UNRWA has faced previous criticism for its close ties to Hamas after President Donald Trump cut aid to the organization in 2018, The New York Post noted.
However, Joe Biden reversed the decision when he took office and sent $730 million to the agency.
According to Israeli officials, over 10 percent of the agency’s workers were Hamas or Palestinian Islamic Jihad members.
A dossier issued by Israel in January revealed that UNRWA employees kidnapped a woman while others were accused of participating in the massacre at an Israeli kibbutz.
UNRWA’s alliance with Hamas was exposed earlier this year, as reports revealed how deeply the agency was embedded with Hamas.
The Wall Street Journal reported:
“At least 12 employees of the U.N.’s Palestinian refugee agency had connections to Hamas’s October 7 attack on Israel, and around 10% of all of its Gaza staff have ties to Islamist militant groups.”
The outlet continued:
The information in the intelligence reports—based on what an official described as very sensitive signals intelligence as well as cellphone tracking data, interrogations of captured Hamas fighters and documents recovered from dead militants, among other things—were part of a briefing given by Israel to U.S. officials that led Washington and others to suspend aid to Unrwa.
Intelligence estimates shared with the U.S. conclude that around 1,200 of Unrwa’s roughly 12,000 employees in Gaza have links to Hamas or Palestinian Islamic Jihad, and about half have close relatives who belong to the Islamist militant groups.
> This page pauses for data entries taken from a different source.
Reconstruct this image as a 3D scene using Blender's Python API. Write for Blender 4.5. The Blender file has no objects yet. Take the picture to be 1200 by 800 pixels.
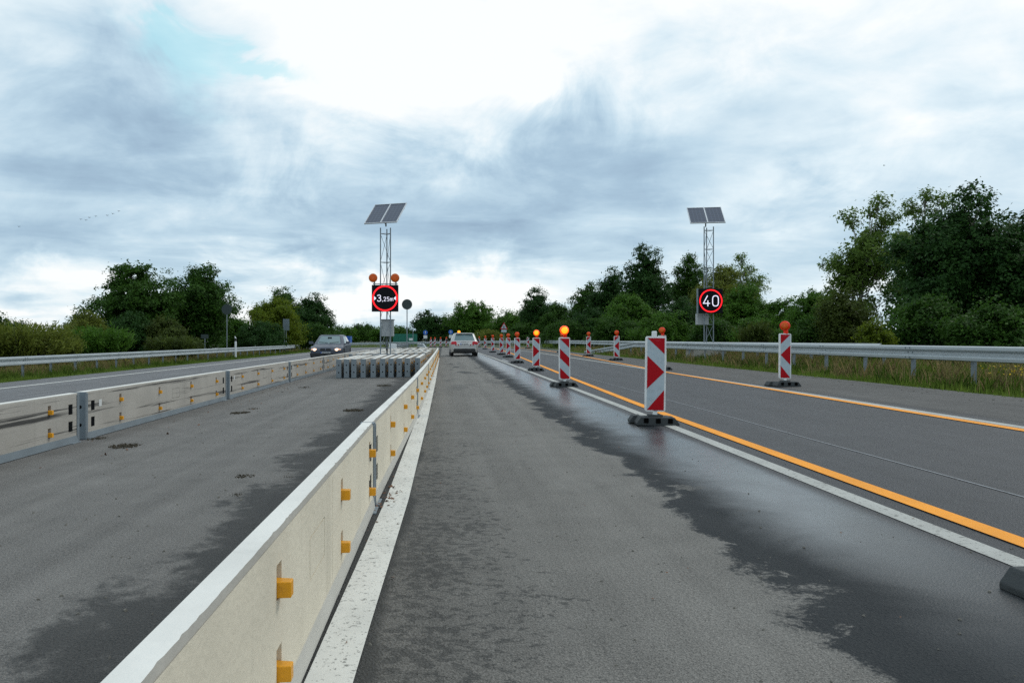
import bpy, math, random
import numpy as np
from mathutils import Vector, Matrix

SC = bpy.context.scene
COL = SC.collection
R = math.radians

# ------------------------------------------------------------------ camera
F_PX, VX, HY, CAM_Z = 880.0, 520.0, 397.0, 1.15
cd = bpy.data.cameras.new("camera")
cam = bpy.data.objects.new("camera", cd); COL.objects.link(cam)
cam.location = (0, 0, CAM_Z); cam.rotation_euler = (R(90), 0, 0)
cd.sensor_width = 36.0; cd.lens = 36.0 * F_PX / 1200.0
cd.shift_x = (600 - VX) / 1200.0; cd.shift_y = (HY - 400) / 1200.0
cd.clip_start = 0.05; cd.clip_end = 6000
SC.camera = cam

# ------------------------------------------------------------------ world: overcast sky
SUN_EL, SUN_AZ = 46.0, 62.0          # azimuth from +Y towards +X
W = bpy.data.worlds.new("World"); SC.world = W; W.use_nodes = True
nt = W.node_tree; nt.nodes.clear()
def N(tree, typ, **kw):
    n = tree.nodes.new(typ)
    for k, v in kw.items(): setattr(n, k, v)
    return n
class NG:
    """small helper to write node maths"""
    def __init__(s, tree): s.t = tree
    def put(s, sock, v):
        if isinstance(v, bpy.types.NodeSocket): s.t.links.new(v, sock)
        else: sock.default_value = v
    def math(s, op, a, b=0.0, c=0.0, clamp=False):
        n = N(s.t, 'ShaderNodeMath', operation=op, use_clamp=clamp)
        s.put(n.inputs[0], a); s.put(n.inputs[1], b); s.put(n.inputs[2], c)
        return n.outputs[0]
    def vm(s, op, a, b=(0, 0, 0), scale=1.0):
        n = N(s.t, 'ShaderNodeVectorMath', operation=op)
        s.put(n.inputs[0], a)
        if op == 'SCALE': n.inputs[3].default_value = scale
        else: s.put(n.inputs[1], b)
        return n.outputs['Value'] if op in ('DOT_PRODUCT', 'LENGTH') else n.outputs['Vector']
    def rng(s, v, a, b, c=0.0, d=1.0, smooth=True):
        n = N(s.t, 'ShaderNodeMapRange', interpolation_type='SMOOTHSTEP' if smooth else 'LINEAR')
        s.put(n.inputs['Value'], v); s.put(n.inputs['From Min'], a); s.put(n.inputs['From Max'], b)
        s.put(n.inputs['To Min'], c); s.put(n.inputs['To Max'], d)
        return n.outputs['Result']
    def noise(s, vec, scale, detail=4, rough=0.5, dist=0.0, dims='3D'):
        n = N(s.t, 'ShaderNodeTexNoise', noise_dimensions=dims)
        s.put(n.inputs['Vector'], vec); n.inputs['Scale'].default_value = scale
        n.inputs['Detail'].default_value = detail; n.inputs['Roughness'].default_value = rough
        n.inputs['Distortion'].default_value = dist
        return n.outputs['Fac']
    def voro(s, vec, scale, rnd=1.0):
        n = N(s.t, 'ShaderNodeTexVoronoi'); s.put(n.inputs['Vector'], vec)
        n.inputs['Scale'].default_value = scale; n.inputs['Randomness'].default_value = rnd
        return n.outputs['Distance']
    def mapping(s, vec, scale=(1, 1, 1), rot=(0, 0, 0), loc=(0, 0, 0)):
        n = N(s.t, 'ShaderNodeMapping'); s.put(n.inputs['Vector'], vec)
        n.inputs['Scale'].default_value = scale; n.inputs['Rotation'].default_value = rot; n.inputs['Location'].default_value = loc
        return n.outputs[0]
    def mix(s, f, a, b, mode='MIX'):
        n = N(s.t, 'ShaderNodeMix', data_type='RGBA', blend_type=mode)
        s.put(n.inputs[0], f)
        for sk, v in ((n.inputs[6], a), (n.inputs[7], b)):
            if not isinstance(v, bpy.types.NodeSocket) and len(v) == 3: v = (*v, 1)
            s.put(sk, v)
        return n.outputs[2]
    def ramp(s, v, stops, interp='LINEAR'):
        n = N(s.t, 'ShaderNodeValToRGB'); s.put(n.inputs[0], v)
        cr = n.color_ramp; cr.interpolation = interp
        while len(cr.elements) < len(stops): cr.elements.new(0.5)
        for e, (p, c) in zip(cr.elements, stops):
            e.position = p; e.color = (*c, 1) if len(c) == 3 else c
        return n.outputs[0]
    def xyz(s, v):
        n = N(s.t, 'ShaderNodeSeparateXYZ'); s.put(n.inputs[0], v)
        return n.outputs
    def comb(s, x, y, z):
        n = N(s.t, 'ShaderNodeCombineXYZ')
        for i, v in enumerate((x, y, z)): s.put(n.inputs[i], v)
        return n.outputs[0]

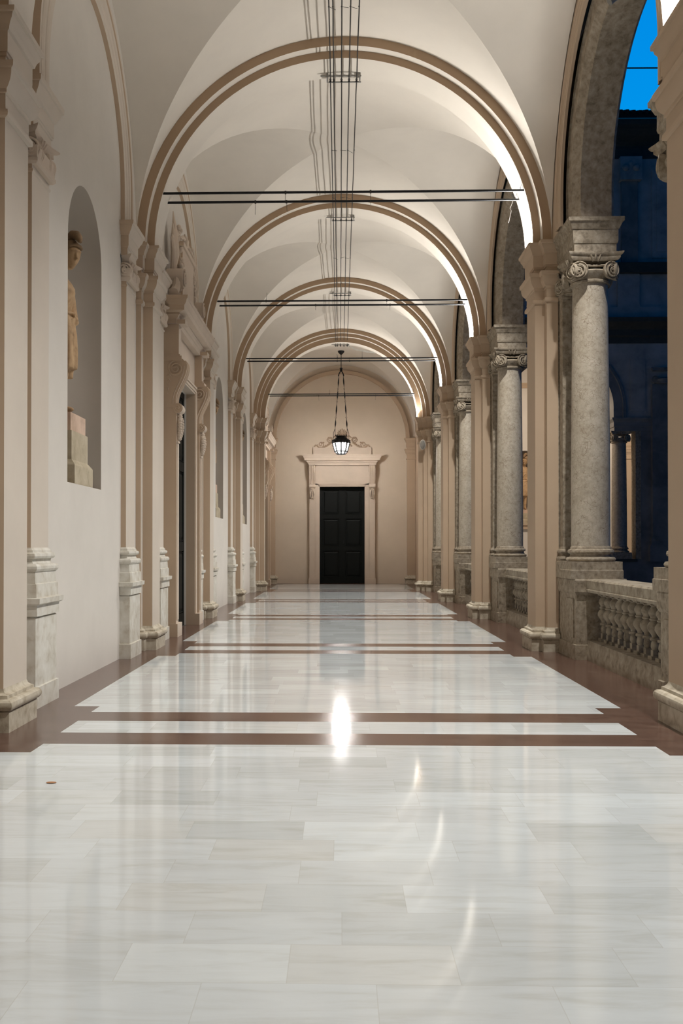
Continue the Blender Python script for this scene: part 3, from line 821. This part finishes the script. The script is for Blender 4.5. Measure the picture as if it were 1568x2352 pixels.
            for q in range(34):
                f = q/33; z = zc+.15+1.3*f; u = .74+.14*math.sin(f*9)*(1-f)+(.06 if f < .5 else -.05)
                m.ball(U*(u+rr.uniform(-.04, .04))+Y*(.10+rr.uniform(0, .10))+Z*(z+rr.uniform(-.02, .02)), (.05, .045, .05), 8, 6)
            # pointed leaf finial above the scroll
            for a_, w_ in ((0, .07), (.08, .055), (-.08, .055), (.15, .04), (-.15, .04)):
                b0 = c+Z*.15+Y*.12
                m.tube([b0, b0+U*a_*1.1+Z*.3+Y*.04, b0+U*a_*1.6+Z*(.62-abs(a_))+Y*.03, b0+U*a_*.6+Z*(1.0-2.6*abs(a_))], [.05, w_, w_*.8, .008], 7)
            m.tube([U*.72+Y*.16+Z*(zc+1.24), U*.55+Y*.18+Z*(zc+1.32), U*.3+Y*.17+Z*(zc+1.36), U*.1+Y*.15+Z*(zc+1.42)], [.03, .035, .03, .02], 8)
        m.tube([Y*.12+Z*(zc+1.3), Y*.15+Z*(zc+1.42), Y*.13+Z*(zc+1.55)], [.09, .06, .01], 8)
        m.build('foliage_ornament', RELIEF, t, 40)
    return t
pb = make_portal(DHW, DH, 1.32, 5.20, True); pb.location = (DX, YB, 0)
tag(pb, 'cream stucco door surround with consoles and scroll crest on the end wall', 'door surround')
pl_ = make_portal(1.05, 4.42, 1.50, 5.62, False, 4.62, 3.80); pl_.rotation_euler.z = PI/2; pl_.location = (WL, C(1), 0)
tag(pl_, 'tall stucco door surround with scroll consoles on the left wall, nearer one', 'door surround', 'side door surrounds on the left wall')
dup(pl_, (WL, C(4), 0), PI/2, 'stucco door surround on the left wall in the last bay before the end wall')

def make_door(name, hw, h, panels, rz, loc, knob=True):
    r = bpy.data.objects.new(name, None); COL.objects.link(r); r['kind'] = 'structure'; r.location = loc; r.rotation_euler.z = rz
    for s in (-1, 1):
        m = MB(); a, b = sorted((s*.0008, s*hw)); m.box(a, b, 0, .05, 0.0, h)
        if s > 0: m.box(-.03, .03, -.034, -.0201, 0, h)
        fr = .11; zs = [.0]+panels+[h]
        m.box(a, a+fr, -.02, 0, 0, h); m.box(b-fr, b, -.02, 0, 0, h)
        for i, z in enumerate(zs):
            z0 = max(0, z-.09) if i < len(zs)-1 else h-.12; z1 = min(h, z+.09) if i else .24
            m.box(a+fr, b-fr, -.02, 0, z0, z1)
        for i in range(len(zs)-1):
            z0 = (zs[i]+.09) if i else .24; z1 = (zs[i+1]-.09) if i < len(zs)-2 else h-.12
            m.stack([(0, 0), (1, 0), (1, 1), (0, 1)], [(0, 0), (0, 0)]) if False else None
            p = .06; x0, x1 = a+fr+p, b-fr-p
            vs = [(x0, 0, z0+p), (x1, 0, z0+p), (x1, 0, z1-p), (x0, 0, z1-p), (x0+.04, -.016, z0+p+.04), (x1-.04, -.016, z0+p+.04), (x1-.04, -.016, z1-p-.04), (x0+.04, -.016, z1-p-.04)]
            m.add(vs, [(0, 1, 5, 4), (1, 2, 6, 5), (2, 3, 7, 6), (3, 0, 4, 7), (4, 5, 6, 7)])
            g = .025; m.tube([(a+fr+g, -.012, z0+g), (b-fr-g, -.012, z0+g), (b-fr-g, -.012, z1-g), (a+fr+g, -.012, z1-g), (a+fr+g, -.012, z0+g)], .011, 5)
        lf = m.build('door_leaf', DOORM, r, 0)
        if knob and s > 0:
            MB().box(.04, .08, -.05, -.018, 1.62, 1.74).build('door_handle', SPK if knob == 2 else IRON, lf, 0)
    return r
make_door('door_1', DHW-.005, DH-.01, [1.42, 2.72], 0, (DX, YB+.16, .004))
make_door('door_2', 1.045, 4.41, [1.5, 3.0], PI/2, (WL-.055, C(1), .004), 2)
make_door('door_3', 1.045, 4.41, [1.5, 3.0], PI/2, (WL-.28, C(4), .004))
for k, n in ((1, 'trim_1'), (4, 'trim_2')):
    MB().box(WL-.3, WL+.0, C(k)-1.049, C(k)+1.049, -.03, .003).build(n, SILL, None, 0, 'structure')

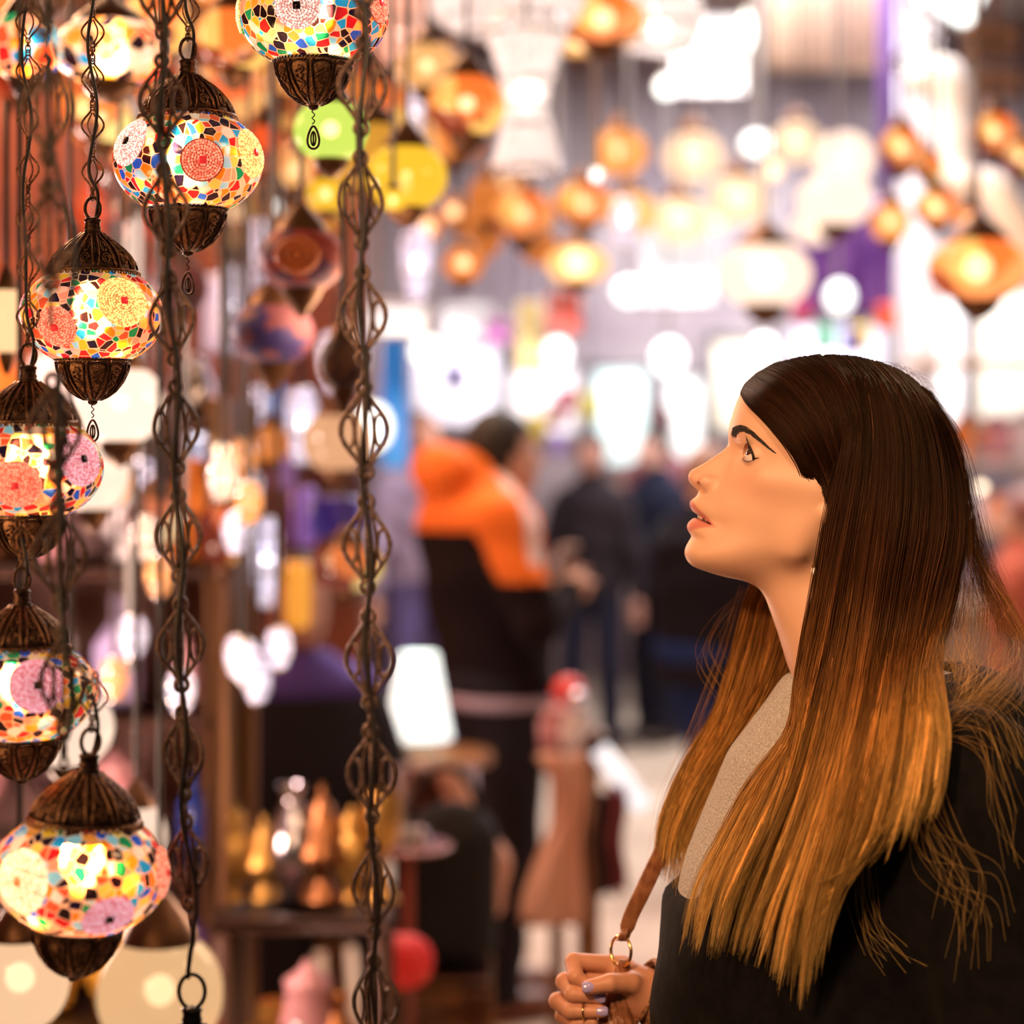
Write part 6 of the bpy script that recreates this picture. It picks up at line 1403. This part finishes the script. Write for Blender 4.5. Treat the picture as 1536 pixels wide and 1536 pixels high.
    V, Q = surface(lambda x, y, z: smin(s_box(x, y, z, (0,0,.17), (.12,.07,.17), .06), s_ell(x, y, z, (.02,0,.30), (.09,.05,.08)), .04), (-.16,-.11,-.01), (.16,.11,.42), .009)
    bg = empty('black_bag', (PX(668, 4.95), 4.95, .50), 'black bag hanging over a rail at the feet of the man in orange', 'bag'); link('bag_body', mesh('bag_body', V, Q, cm('black_fabric', (.008,.006,.008), .8)), bg)
    MB().tube([(.08*math.cos(x), 0, .33+.13*math.sin(x)) for x in np.linspace(0, math.pi, 16)], .010, 6).obj('handle', cm('black_fabric', (.01,.01,.01), .8), bg)
    cr = empty('crate', (PX(668, 4.95), 4.95, 0), 'brown wooden crate under the black bag', 'crate'); MB().box((0,0,.247), (.11,.12,.247), bev=.004).obj('box', wd, cr, smooth=False); mb = MB()
    for z in (.08,.25,.42): mb.box((0,-.128,z), (.115,.008,.05), bev=.003)
    mb.obj('slats', wd, cr, smooth=False)
    # right edge: far stall
    ds = 11.0; sr = empty('market_stall', (PX(1500, ds), ds, 0), 'far market stall at the right edge behind the hair', 'stall')
    MB().box((0,0,.45), (.42,.3,.45), bev=.01).obj('counter', cm('tan_counter', (.62,.42,.28), .6), sr, smooth=False)
    for s in (-1, 1): MB().box((s*.40,0,1.2), (.02,.02,.9)).obj('post', cm('panel_frame', (.5,.5,.5), .5), sr, smooth=False)
    MB().box((0,0,2.12), (.45,.33,.02)).obj('roof', cm('tan_counter', (.6,.4,.3), .6), sr, smooth=False)
    for z in (.9,1.25,1.6): MB().box((0,.1,z+.01), (.38,.16,.012)).obj('shelf', cm('tan_counter', (.6,.4,.3), .6), sr, smooth=False)
    rng = random.Random(3); on = ['leftmost','second','third','fourth','rightmost']; sn = {0:'counter',1:'middle shelf',2:'upper shelf'}
    for si, z in enumerate((.923,1.273,1.623)):
        for k in range(5):
            kd = rng.choice(['vase','jar','bottle','urn']); a = rng.choice(['lilac','white','amber','pink','silver','orange','blue']); good(kd, a, PX(1500, ds)-.30+k*.15, ds+.08, z, rng.uniform(.18,.28), f'far {a} {kd}, {on[k]} on the {sn[si]} of the stall at the right')
    # violet / amber hanging tubes at the left
    for x, y, w, h, d, c, e, lab in ((447,892,40,104,4.8,(1.,.46,.06),.55,'amber yellow glass tube lamp left of the right heavy chain'),(456,775,38,90,5.1,(.34,.20,.80),.28,'violet glass tube lamp above the amber one'),(505,775,80,64,4.5,(.06,.03,.30),.25,'deep blue glass lamp behind the right heavy chain'),(408,600,30,90,4.7,(.1,.35,.9),.5,'blue glass tube lamp among the white crystals'),(330,470,60,120,5.,(.55,.48,.62),.35,'grey lilac glass lamp over the rack'),(430,690,40,90,4.9,(.35,.2,.5),.25,'dim purple glass tube beside the tan globe')):
        d = settle(x, y, w, h, d); root = empty('tube_lamp', P(x, y, d), lab, 'lamp', 'coloured glass tube lamps'); r = S(w/2, d); hh = S(h/2, d)
        MB().lathe([(.001,-hh),(r*.8,-hh*.96),(r,-hh*.7),(r,hh*.7),(r*.8,hh*.96),(.001,hh)], 18).obj('tube', cm('tube_'+lab, c, .3, 0, e), root); MB().lathe([(r*.5,hh*.95),(r*.5,hh*1.1),(.001,hh*1.15)], 14).obj('cap', cm('lamp_brass', (.13,.06,.03), .4, .7), root); cord_up(x, y-h/2, d, root)
# ================================================================ build
HRES = globals().get('HRES_OVERRIDE', 1.0)
cam = camera()
room(); foreground(); hanging(); shelf_rack(); low_table(); people(); midground()
root, rl = woman(); hand_extras(root, rl); handbag(); earring(root, rl); hair(root, rl, 1.)
w = D2.worlds.new('world'); bpy.context.scene.world = w; w.use_nodes = True
w.node_tree.nodes['Background'].inputs[0].default_value = (.55,.42,.36,1); w.node_tree.nodes['Background'].inputs[1].default_value = .12
# unseen lights added to brighten woman, left shop and rack (warm), hall (cool)
def added_spot(loc, to, p, c, ang, r=.06):
    o = light('SPOT', loc, p, c, r); o.data.spot_size = math.radians(ang); o.data.spot_blend = .6
    o.rotation_euler = (Vector(to)-Vector(loc)).to_track_quat('-Z', 'Y').to_euler(); return o
added_spot((-.55,.35,2.45), (.27,1.95,1.55), 125, (1,.54,.26), 34, .10)  # added spot aimed at her face, no fixture modelled
added_spot((.10,.5,2.9), (.33,1.95,1.30), 62, (1,.62,.34), 36, .10)
light('POINT', (-1.15,1.15,2.05), 14, (1,.55,.24), .12)
light('POINT', (-.45,.55,2.35), 9, (1,.60,.30), .12)
light('POINT', (-.75,1.7,1.55), 4, (1,.55,.25), .1)
light('POINT', (.95,2.7,2.35), 16, (1,.62,.32), .12)
light('POINT', (.75,1.55,2.6), 6, (1,.60,.30), .12)
light('AREA', (1.2,9.5,4.6), 420, (1.,.93,.95), 3.5, None, 4.)  # area light added under the ceiling to brighten the hall
light('AREA', (-.6,6.2,4.5), 130, (1.,.72,.50), 2.0, None, 2.)
light('AREA', (2.,13.2,4.4), 260, (.97,.97,1.), 3., None, 1.5)
light('POINT', (-.9,3.1,2.4), 22, (1.,.60,.32), .15)
light('POINT', (-.2,3.0,1.9), 10, (1.,.62,.36), .15)
light('POINT', (-1.5,4.0,3.0), 22, (1.,.5,.28), .15)
light('POINT', (-1.1,3.55,1.9), 45, (1.,.72,.62), .12)  # this and the next added to lift the dark rack
light('POINT', (-1.0,3.55,1.05), 30, (1.,.66,.5), .12)
light('POINT', (-.2,3.2,1.2), 6, (1.,.62,.36), .12)
light('AREA', (-1.6,5.9,4.4), 130, (1.,.55,.28), 1.6, None, 1.6)
light('POINT', (-1.5,6.3,1.8), 30, (1.,.6,.4), .2)
bpy.context.scene.cycles.use_denoising = True
bpy.context.scene.cycles.max_bounces = 8; bpy.context.scene.cycles.transparent_max_bounces = 12
bpy.context.scene.cycles.caustics_reflective = False; bpy.context.scene.cycles.caustics_refractive = False
bpy.context.scene.cycles.sample_clamp_indirect = 4.0
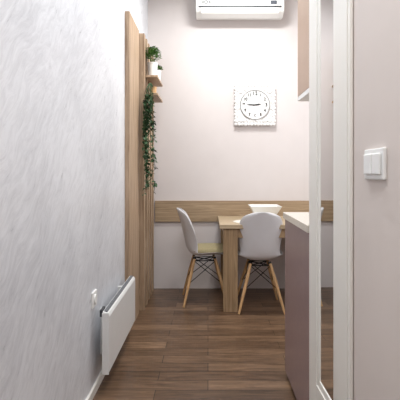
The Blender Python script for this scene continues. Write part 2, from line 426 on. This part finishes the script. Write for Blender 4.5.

Both groups have been designated as terrorist organizations by the U.S. and others. Hamas has run Gaza since a 2007 coup.
“Unrwa’s problem is not just ‘a few bad apples’ involved in the October 7 massacre,” said a senior Israeli government official. “The institution as a whole is a haven for Hamas’ radical ideology.”
Meanwhile, House Republicans are preparing for a formal investigation into the UNRWA.
“The United States is extremely troubled by the allegations that 12 UNRWA employees may have been involved in the October 7 Hamas terrorist attack on Israel,” State Department Spokesman Matthew Miller said at the time.
“The Department of State has temporarily paused additional funding for UNRWA while we review these allegations and the steps the United Nations is taking to address them.”